A lawyer by trade, Carlson said she prefers to read the full text of a bill instead of a fact sheet produced by the bill’s sponsors. Bennet introduced S.690, the American Family Act, on March 6 and posted the text of the bill on his website. As of Wednesday morning, according to Congress.gov, the full text of the bill had not yet been received.
“I need to read the actual language in the law,” Carlson said.
Thirty-six Democratic senators and Independent Sen. Bernie Sanders, D-Vermont, have signed on as co-sponsors. According to S.690, families with children would receive child tax credits through monthly payments instead of once a year during tax season.
The American Family Act would amend the Internal Revenue Code to create a new Young Child Tax Credit of $300 per month for children under age 6 for a total credit of $3,600 per year, an increase of the current $2,000 per year.
It would also expand the existing Child Tax Credit for children between age 6 and 17. Those families would receive $250 per month for an annual credit of $3,000, up from the current $2,000 per year.

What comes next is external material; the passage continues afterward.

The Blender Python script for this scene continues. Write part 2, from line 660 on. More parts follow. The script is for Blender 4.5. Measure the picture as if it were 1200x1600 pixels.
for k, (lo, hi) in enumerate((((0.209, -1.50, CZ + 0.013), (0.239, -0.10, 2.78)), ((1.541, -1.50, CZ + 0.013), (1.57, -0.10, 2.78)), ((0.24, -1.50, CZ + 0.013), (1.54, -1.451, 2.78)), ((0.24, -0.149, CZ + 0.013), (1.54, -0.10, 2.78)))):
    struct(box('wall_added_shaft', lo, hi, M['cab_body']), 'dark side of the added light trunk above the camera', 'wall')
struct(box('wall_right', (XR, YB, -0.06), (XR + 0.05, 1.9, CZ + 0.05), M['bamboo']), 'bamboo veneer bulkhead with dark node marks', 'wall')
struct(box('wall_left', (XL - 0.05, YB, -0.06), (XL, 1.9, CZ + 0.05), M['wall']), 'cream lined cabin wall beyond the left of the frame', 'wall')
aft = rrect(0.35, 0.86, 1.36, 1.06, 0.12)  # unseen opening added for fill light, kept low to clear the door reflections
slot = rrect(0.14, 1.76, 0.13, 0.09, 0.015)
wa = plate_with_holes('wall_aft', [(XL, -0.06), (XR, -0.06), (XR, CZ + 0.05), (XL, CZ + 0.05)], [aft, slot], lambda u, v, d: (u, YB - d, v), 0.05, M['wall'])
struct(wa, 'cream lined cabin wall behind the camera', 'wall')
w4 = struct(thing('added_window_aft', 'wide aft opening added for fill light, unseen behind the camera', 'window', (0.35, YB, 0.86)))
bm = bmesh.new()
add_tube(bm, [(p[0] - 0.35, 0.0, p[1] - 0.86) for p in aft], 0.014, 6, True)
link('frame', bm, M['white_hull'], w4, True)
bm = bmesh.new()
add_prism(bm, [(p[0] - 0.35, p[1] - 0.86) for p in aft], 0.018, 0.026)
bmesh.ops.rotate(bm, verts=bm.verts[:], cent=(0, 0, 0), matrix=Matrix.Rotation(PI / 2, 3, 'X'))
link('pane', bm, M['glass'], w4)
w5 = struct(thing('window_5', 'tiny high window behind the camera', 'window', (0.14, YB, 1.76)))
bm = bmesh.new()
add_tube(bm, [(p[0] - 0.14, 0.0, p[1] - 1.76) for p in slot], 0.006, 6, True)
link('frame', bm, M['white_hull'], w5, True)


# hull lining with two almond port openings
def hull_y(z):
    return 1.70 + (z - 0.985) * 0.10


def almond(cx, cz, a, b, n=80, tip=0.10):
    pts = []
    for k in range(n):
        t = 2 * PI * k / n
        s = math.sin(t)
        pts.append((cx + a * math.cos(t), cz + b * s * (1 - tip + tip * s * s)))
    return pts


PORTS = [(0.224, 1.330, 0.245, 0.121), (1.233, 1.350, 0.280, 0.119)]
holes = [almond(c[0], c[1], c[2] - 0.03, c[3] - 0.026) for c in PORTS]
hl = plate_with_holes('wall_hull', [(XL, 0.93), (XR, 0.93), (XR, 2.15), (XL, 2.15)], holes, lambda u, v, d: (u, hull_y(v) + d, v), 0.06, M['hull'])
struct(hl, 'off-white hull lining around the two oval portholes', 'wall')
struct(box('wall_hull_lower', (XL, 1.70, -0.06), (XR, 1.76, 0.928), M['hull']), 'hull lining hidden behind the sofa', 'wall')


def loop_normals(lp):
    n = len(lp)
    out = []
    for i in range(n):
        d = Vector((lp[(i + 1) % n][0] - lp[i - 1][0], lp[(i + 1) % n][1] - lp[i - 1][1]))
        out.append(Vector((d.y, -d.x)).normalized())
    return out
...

“Children are the future of this nation, and those who grow up impoverished begin at a substantial disadvantage that for many becomes a lifelong liability,” Cortez Mayor Karen Sheek wrote in a draft letter of support that City Council has not yet been approved.
According to a March 5 report from the Columbia University Center on Poverty and Social Policy, the American Family Act’s proposed reforms to the Child Tax Credit would move 4 million children out of poverty and “cut deep poverty among children in half.”